/ 6 January 2017

Letters to the editor: January 6 to 12 2017

Universities have stated the delay in payment of funds was having a detrimental effect on their cash flow.
Universities have stated the delay in payment of funds was having a detrimental effect on their cash flow.

Joemat-Petterson’s report card error

Each year those of us in the private sector who deal with the intricacies of policy development and delivery look forward to reading the Mail & Guardian expert panel’s perspective in the year-end Cabinet report cards. They were particularly interesting at the end of 2016, when a rudderless South Africa lost every semblance of balance and direction.

Yet the M&G panel found that Energy Minister Tina Joemat-Petterson had improved her score from an F in 2015 to a D in 2016 — although she was still found to be “sneaky”.

The monumental failures in the corporate governance of Eskom and PetroSA are sidestepped, because the Integrated Resource Plan was published in November and there was a clean audit of the department!

The panel has definitely blinked here, I’m afraid.

There are so many missteps going on in the energy department: papering over the PetroSA losses and the illicit sale of South Africa’s strategic fuel reserves prove that the portfolio committee, the national energy regulator and the minister are failing South Africa miserably.

South Africans are paying a heavy price in the energy space.

I would suggest the panel rethink their presumption of improvement by Joemat-Petterson and her department. — Concerned Citizen, Johannesburg


Ikusasa is a mashonisa

The Mail & Guardian article “Student aid may have a new future” (December 22) describes a tabled “gazette” for Cabinet to approve a “partnership” of the private sector and government to establish a new funding entity, the Ikusasa Student Financial Aid Programme. This partnership is a result of a ministerial task team report on the creation of a new funding model for the “missing middle” and the poor. Minister of Higher Education Blade Nzimande appointed Sizwe Nxasana, the former FirstRand chief executive, to chair the task team.

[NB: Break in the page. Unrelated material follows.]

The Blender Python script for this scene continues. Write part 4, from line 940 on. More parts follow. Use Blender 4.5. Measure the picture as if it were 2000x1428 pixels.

The article says that, “given NSFAS’s [the National Student Financial Aid Scheme’s] legacy issues, it will be very difficult to restore the confidence of the private sector to start funding NSFAS”. This is a demonstration of monopoly capitalist arrogance, and it is disgusting. It tells you, simply, that the private sector is not interested in the wellbeing of the government or the poor, except insofar as it can benefit from them in whatever way possible.

“Everything which exists, exists of necessity,” wrote Karl Marx. “But, equally, everything which exists is doomed to perish, to be transformed into something else. Thus what is ‘necessary’ in one time or place becomes ‘unnecessary’ in another. Everything begets its opposite, which is destined to overcome and negate it.”

Indeed, NSFAS could be called all sorts of things by those who are not happy with it, but to push it into a back seat in a partnership with the private sector, after what it has done for poor South Africans, will be a serious accident of history.

This public-private partnership agreement proposed for NSFAS and new, special management companies, called ManCo and FundCo, will be an ideological contradiction hobbling the realisation of free education and socialism in South Africa.

A few years ago, Nzimande commissioned a review of NSFAS by what some of us in the student movement used to call the Balintulo commission. At the Sasco 16th national congress in 2009 he said: “I instituted this evaluation … because it is generally recognised that the scheme has acute shortcomings in providing adequate support for needy students.

As a result of these shortcomings, poor students and their parents have to resort to undesirable options such as mashonisas [loan sharks] to finance their studies. This practice perpetuates a cycle of debt in thousands of poor households around the country and needs to come to an end … In the final analysis, the revamped NSFAS must give effect to government’s commitment to progressively introduce free education for the poor up to undergraduate level.”

We need to ask about the Balintulo report and how far NSFAS has moved to respond to it. Is the establishment of this new scheme a declaration that NSFAS has failed? If it has not failed, why reinvent the wheel?

Now that the report is in the public domain, the Congress movement, particularly the unions, should unite in rejecting this new mashonisa. Ideologically, the communist party should lead the call, because this mashonisa will abuse the poor. The endorsement of this scheme will ideologically contradict the ANC’s resolution to use NSFAS to progressively marshal free education for the poor. If we surrender education to the capitalists to manage, we lose our ability to fight for socialism.

In the article it says that “the private sector is risk-averse and wants to have some guarantees that its funds will be well used”. For crying out loud, NSFAS is celebrating 25 years of student funding in South Africa. It even funded senior private and public sector officials.

If it is true that Ikusasa “will make decisions centrally regarding who is accepted for funding, together with the terms, conditions, and the grant/loan/bursary make-up of the funding”, then NSFAS will just be an empty shell. This partnership is an indication of takeover. — Sive Madala Gumenge, former Sasco provincial executive member (Western Cape) and a Progressive Youth Alliance activist.